3D scene scripts
[Begin]

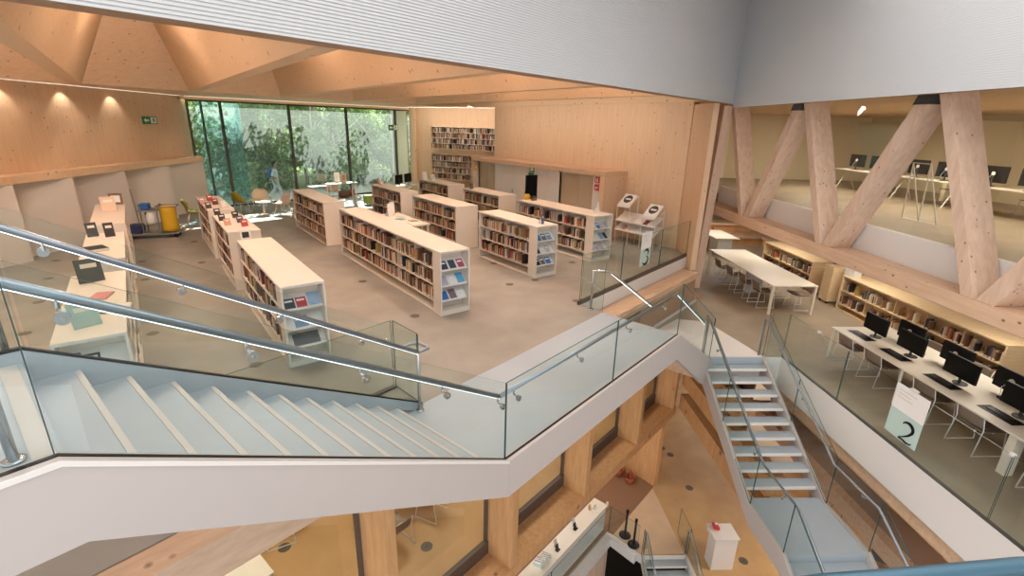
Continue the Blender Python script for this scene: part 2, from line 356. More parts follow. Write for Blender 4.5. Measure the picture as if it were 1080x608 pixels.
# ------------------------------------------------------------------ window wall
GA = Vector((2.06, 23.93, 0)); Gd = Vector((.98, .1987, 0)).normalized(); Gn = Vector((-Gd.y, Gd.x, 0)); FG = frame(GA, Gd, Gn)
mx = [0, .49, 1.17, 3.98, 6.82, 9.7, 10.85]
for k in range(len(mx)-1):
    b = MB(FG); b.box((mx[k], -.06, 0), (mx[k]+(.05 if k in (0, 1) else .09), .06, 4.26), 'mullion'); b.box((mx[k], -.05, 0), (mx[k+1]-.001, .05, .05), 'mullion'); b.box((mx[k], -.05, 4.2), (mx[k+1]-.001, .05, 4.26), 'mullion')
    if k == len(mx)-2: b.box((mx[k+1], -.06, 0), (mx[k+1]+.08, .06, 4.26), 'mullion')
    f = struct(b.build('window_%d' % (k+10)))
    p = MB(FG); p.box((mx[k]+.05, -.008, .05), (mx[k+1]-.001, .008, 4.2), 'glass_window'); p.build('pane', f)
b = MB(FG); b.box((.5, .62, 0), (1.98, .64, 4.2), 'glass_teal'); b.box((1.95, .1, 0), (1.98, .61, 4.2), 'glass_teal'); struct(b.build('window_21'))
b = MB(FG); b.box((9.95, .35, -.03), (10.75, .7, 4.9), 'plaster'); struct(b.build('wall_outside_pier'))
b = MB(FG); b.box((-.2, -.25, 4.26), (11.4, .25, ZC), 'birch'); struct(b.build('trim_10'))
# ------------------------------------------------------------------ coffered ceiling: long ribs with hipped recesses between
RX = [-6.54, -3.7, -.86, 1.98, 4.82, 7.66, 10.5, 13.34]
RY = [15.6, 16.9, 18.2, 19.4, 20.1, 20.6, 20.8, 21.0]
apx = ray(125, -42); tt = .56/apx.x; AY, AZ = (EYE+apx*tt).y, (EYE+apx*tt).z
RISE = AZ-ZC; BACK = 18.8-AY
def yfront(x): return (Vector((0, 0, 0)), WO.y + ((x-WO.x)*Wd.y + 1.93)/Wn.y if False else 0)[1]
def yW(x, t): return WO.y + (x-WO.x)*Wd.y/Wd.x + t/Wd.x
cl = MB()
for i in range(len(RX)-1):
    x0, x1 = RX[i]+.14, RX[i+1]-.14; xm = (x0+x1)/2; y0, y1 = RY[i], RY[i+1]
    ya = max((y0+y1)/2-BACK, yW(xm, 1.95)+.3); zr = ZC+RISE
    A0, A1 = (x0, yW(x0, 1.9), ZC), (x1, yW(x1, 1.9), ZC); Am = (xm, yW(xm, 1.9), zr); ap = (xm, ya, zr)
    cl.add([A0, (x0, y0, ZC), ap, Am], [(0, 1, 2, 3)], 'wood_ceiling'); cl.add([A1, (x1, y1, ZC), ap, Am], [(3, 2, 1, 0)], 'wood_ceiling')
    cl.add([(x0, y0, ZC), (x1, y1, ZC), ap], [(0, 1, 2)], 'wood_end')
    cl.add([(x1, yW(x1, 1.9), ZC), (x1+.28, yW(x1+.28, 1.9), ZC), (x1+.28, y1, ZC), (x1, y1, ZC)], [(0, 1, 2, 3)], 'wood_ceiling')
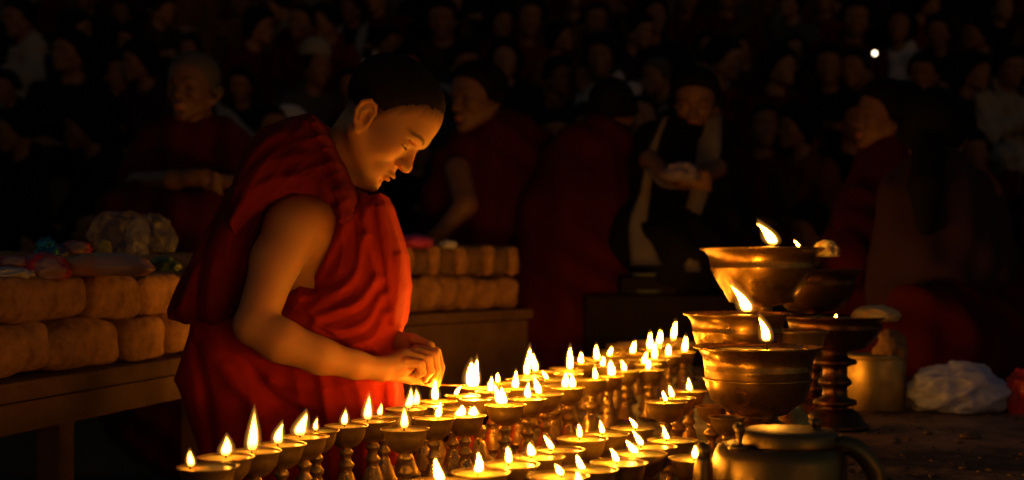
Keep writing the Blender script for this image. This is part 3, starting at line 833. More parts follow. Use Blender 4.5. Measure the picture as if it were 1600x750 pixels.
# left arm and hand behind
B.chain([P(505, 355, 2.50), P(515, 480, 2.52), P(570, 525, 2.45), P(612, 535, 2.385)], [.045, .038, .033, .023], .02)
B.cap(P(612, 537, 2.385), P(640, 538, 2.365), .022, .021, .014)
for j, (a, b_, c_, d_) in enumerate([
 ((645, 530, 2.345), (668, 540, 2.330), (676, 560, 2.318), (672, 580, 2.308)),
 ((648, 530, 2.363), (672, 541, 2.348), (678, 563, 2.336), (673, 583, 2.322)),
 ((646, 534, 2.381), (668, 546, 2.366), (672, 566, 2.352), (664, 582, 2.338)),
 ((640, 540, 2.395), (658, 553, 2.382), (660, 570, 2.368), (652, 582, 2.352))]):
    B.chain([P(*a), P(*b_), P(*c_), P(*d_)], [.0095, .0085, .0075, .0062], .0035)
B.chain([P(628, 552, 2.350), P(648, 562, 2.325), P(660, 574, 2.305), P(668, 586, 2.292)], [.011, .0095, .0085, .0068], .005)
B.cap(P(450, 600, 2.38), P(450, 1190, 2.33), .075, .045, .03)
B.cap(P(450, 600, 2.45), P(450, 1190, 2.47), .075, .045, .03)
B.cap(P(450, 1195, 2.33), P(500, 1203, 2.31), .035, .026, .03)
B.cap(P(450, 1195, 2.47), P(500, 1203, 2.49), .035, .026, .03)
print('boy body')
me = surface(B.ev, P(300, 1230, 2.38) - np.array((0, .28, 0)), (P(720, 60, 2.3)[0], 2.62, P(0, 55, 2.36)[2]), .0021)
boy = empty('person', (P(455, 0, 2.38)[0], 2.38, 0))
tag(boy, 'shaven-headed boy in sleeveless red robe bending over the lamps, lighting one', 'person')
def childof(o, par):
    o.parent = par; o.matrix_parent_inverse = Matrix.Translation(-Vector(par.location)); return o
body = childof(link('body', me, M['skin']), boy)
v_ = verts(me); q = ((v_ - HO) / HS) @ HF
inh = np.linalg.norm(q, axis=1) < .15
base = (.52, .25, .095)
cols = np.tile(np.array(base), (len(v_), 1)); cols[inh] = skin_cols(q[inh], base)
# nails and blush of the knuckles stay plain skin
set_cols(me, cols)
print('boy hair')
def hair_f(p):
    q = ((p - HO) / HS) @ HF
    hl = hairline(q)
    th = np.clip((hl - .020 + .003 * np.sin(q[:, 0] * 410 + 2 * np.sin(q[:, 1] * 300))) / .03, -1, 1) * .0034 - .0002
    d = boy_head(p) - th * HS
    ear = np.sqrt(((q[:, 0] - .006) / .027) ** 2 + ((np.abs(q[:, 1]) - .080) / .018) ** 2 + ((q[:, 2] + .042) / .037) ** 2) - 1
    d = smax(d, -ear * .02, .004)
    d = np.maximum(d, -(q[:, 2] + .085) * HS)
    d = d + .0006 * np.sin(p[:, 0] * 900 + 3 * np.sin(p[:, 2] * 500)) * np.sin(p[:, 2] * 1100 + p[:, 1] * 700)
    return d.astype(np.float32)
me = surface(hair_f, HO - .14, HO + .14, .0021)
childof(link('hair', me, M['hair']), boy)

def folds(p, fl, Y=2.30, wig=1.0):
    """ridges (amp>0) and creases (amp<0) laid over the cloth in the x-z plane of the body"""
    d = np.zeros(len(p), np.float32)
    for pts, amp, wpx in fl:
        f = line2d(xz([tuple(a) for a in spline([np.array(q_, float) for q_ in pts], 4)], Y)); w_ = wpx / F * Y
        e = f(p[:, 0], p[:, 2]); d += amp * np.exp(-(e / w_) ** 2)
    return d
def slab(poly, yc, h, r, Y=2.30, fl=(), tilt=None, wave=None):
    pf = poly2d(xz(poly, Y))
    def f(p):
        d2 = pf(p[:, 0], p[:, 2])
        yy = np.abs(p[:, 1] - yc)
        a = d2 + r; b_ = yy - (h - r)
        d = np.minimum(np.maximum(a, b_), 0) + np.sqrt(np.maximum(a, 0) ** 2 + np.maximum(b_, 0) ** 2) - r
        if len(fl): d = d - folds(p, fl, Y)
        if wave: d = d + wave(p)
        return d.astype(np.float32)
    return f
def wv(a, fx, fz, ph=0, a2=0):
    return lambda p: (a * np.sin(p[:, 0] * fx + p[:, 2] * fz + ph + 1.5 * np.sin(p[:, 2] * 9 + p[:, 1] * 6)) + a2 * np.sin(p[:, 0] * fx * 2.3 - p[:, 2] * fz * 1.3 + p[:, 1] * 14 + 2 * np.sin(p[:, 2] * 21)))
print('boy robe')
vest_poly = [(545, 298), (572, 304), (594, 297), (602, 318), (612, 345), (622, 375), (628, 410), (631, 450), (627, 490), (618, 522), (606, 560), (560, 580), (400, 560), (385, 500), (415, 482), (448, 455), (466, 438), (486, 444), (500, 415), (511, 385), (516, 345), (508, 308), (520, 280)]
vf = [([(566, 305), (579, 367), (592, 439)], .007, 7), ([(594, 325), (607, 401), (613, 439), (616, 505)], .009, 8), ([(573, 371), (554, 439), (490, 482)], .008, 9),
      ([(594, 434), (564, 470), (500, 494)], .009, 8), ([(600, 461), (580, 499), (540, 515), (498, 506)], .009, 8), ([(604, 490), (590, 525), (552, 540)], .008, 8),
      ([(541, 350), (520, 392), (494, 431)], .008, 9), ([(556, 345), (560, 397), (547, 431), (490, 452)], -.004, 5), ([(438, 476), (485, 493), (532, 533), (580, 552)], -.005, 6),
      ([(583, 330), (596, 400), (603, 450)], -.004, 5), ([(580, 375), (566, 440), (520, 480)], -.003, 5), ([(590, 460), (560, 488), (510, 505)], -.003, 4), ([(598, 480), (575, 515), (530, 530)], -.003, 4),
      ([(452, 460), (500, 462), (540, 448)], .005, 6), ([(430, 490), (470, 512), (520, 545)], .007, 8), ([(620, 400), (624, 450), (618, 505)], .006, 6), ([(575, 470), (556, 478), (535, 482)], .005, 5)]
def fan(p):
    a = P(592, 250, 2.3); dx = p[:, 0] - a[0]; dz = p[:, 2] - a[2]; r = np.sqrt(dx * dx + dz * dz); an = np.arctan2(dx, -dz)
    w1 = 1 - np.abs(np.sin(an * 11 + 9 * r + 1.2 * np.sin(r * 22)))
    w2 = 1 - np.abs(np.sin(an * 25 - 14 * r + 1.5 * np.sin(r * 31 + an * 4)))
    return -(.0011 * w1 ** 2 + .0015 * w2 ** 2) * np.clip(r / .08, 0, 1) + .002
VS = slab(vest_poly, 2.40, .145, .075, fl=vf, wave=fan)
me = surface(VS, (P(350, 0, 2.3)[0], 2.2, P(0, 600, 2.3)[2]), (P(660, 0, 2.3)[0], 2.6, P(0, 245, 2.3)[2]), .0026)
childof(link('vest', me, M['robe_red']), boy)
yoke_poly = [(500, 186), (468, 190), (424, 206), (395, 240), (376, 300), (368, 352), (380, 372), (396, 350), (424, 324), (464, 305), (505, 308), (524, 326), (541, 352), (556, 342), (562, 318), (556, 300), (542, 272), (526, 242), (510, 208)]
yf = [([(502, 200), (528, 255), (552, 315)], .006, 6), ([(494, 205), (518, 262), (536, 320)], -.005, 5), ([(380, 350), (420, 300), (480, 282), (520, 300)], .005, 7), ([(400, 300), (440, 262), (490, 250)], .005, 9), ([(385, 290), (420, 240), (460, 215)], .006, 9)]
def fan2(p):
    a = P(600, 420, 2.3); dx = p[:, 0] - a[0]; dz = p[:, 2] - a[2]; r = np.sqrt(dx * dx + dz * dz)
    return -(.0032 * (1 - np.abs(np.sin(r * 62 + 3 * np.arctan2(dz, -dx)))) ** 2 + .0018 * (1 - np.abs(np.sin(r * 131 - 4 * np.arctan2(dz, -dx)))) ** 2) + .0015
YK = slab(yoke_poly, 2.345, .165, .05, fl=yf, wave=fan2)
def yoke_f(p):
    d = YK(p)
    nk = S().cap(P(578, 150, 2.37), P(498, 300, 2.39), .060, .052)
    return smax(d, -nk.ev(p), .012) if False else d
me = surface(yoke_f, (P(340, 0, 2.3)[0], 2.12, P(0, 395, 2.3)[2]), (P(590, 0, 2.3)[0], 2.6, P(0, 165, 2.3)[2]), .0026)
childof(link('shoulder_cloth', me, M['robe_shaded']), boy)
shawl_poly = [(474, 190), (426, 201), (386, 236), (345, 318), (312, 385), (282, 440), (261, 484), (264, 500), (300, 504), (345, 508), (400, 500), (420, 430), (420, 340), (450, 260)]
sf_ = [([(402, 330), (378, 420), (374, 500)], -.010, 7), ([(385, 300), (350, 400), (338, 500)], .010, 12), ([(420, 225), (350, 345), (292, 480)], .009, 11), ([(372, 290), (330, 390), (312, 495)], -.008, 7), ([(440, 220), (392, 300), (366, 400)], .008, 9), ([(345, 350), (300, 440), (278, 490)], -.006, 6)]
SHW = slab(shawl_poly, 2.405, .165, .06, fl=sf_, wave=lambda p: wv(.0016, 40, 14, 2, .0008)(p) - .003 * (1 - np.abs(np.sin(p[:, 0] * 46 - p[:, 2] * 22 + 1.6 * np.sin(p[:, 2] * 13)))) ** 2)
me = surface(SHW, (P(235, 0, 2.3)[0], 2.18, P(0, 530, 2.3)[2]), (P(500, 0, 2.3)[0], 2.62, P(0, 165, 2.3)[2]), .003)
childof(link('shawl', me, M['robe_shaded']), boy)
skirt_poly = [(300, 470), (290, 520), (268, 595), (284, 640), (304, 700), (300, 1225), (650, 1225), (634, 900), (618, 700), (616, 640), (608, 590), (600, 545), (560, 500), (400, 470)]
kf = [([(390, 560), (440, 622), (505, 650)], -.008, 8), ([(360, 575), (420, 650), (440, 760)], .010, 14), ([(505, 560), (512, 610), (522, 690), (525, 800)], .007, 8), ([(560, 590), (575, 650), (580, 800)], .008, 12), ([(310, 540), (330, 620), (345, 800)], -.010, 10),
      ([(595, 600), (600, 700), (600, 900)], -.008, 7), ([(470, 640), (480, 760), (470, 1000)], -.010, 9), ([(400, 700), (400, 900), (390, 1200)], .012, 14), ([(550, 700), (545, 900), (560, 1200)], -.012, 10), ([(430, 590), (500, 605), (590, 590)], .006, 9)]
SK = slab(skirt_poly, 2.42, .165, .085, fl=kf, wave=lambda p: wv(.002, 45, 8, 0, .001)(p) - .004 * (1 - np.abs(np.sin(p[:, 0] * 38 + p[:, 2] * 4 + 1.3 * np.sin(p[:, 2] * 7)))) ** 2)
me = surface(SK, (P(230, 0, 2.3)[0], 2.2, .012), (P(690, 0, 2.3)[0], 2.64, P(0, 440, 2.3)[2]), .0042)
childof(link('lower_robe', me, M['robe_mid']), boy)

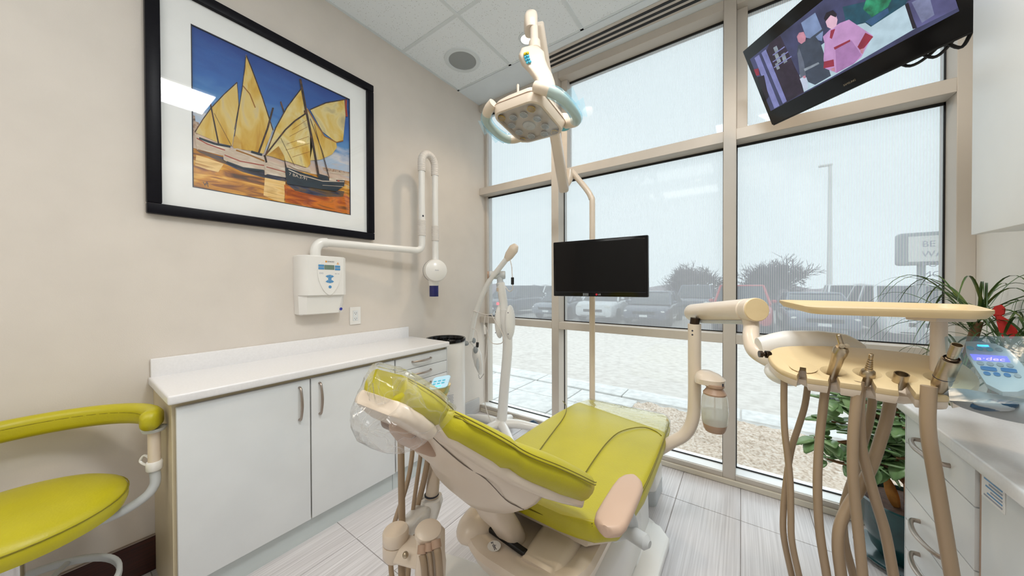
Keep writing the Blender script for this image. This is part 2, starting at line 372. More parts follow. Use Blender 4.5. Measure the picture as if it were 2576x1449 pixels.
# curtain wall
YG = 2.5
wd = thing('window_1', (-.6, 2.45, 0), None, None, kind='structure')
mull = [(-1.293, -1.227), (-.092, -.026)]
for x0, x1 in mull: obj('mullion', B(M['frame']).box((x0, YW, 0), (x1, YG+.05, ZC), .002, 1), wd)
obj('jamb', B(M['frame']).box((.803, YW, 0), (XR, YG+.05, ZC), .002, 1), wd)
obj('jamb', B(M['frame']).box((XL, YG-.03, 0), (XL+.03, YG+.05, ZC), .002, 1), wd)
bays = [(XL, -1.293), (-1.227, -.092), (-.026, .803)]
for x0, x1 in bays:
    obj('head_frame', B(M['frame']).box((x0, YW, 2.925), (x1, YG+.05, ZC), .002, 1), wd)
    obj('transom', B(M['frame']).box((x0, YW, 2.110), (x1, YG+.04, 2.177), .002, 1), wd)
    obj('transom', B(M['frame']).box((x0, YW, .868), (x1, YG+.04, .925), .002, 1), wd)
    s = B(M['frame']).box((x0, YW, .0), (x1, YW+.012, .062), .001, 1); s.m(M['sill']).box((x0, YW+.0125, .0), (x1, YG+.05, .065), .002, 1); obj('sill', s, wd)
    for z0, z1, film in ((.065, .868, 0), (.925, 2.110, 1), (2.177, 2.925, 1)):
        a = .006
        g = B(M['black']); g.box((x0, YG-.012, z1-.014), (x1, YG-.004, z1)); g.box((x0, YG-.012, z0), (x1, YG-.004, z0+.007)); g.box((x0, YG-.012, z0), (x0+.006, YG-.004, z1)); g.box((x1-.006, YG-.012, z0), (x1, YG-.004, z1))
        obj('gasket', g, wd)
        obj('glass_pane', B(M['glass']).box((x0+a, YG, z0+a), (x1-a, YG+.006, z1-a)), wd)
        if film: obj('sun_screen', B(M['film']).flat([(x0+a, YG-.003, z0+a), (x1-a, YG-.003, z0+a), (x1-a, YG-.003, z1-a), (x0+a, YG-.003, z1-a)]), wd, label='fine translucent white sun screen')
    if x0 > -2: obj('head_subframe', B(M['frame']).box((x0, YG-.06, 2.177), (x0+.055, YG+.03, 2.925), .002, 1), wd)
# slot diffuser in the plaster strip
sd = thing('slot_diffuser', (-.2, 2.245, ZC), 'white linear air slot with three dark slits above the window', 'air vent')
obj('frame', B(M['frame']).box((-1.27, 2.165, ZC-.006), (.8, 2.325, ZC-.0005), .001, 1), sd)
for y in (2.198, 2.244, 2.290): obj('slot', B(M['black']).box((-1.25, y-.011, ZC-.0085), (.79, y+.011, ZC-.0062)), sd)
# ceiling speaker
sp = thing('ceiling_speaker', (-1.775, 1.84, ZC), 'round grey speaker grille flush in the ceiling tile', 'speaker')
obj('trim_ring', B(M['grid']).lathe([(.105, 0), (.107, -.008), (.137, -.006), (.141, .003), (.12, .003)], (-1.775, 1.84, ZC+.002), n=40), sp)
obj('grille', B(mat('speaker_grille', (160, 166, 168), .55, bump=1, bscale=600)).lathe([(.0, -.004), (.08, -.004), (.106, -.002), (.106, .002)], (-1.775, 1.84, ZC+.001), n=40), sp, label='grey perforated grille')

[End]

Each line above that includes "parts" should be shown.

Continue the Blender Python script for this scene: part 2, from line 356. More parts follow. Write for Blender 4.5. Measure the picture as if it were 1080x608 pixels.
Keep writing the Blender script for this image. This is part 3, starting at line 833. More parts follow. Use Blender 4.5. Measure the picture as if it were 1600x750 pixels.
Keep writing the Blender script for this image. This is part 2, starting at line 372. More parts follow. Use Blender 4.5. Measure the picture as if it were 2576x1449 pixels.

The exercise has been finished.